Commenting on the transaction, Eximbank India managing director Harsha Bangari says the successful issuance demonstrates the strength and depth of the investor base, which the bank has cultivated in offshore capital markets, allowing it to efficiently raise funds. “The strong demand for the 30-year tranche is a clear sign of the confidence that global investors have in the Indian economy and in Eximbank India itself,” she adds.
In addition, the quasi-sovereign nature of Eximbank India, its strong credit profile and the EMBIG ( Emerging Market Bond Index Global ) eligibility of the bonds garnered significant interest from marquee investors, with a peak order book exceeding US$8 billion, which is the highest ever for any public US dollar bond issuance from an Indian financial institution.
Clifford Capital, the Singapore-headquartered infrastructure credit platform, also raised US$1 billion in senior unsecured guaranteed notes in equal tranches of US$500 million each for three years and five years – the proceeds of which are earmarked to support the company’s ongoing infrastructure debt origination, distribution and investment activities.
One of Asia’s most frequent issuers, Korea Housing Finance Corporation ( KHFC ), also went to the market early in 2026 with social notes amounting to US$1 billion in two equal tranches of US$500 million each, generating a total demand of US$5.9 billion.

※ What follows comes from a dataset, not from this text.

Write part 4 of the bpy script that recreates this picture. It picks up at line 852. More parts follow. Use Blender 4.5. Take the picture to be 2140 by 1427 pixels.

Thai Oil and CAS Holding-HKT demonstrated the continuing robust appetite for perpetual securities, printing in January US$600 million and US$675 million, respectively, with the demand for both deals driven by asset and fund managers. Other US dollar-denominated bond deals that were priced in the first week of January included those for BOC Aviation ( US$500 million ), Agricultural Bank of China ( New York ) ( US$600 million ), Swire Properties ( US$500 million ), and Far East Horizon ( US$400 million ).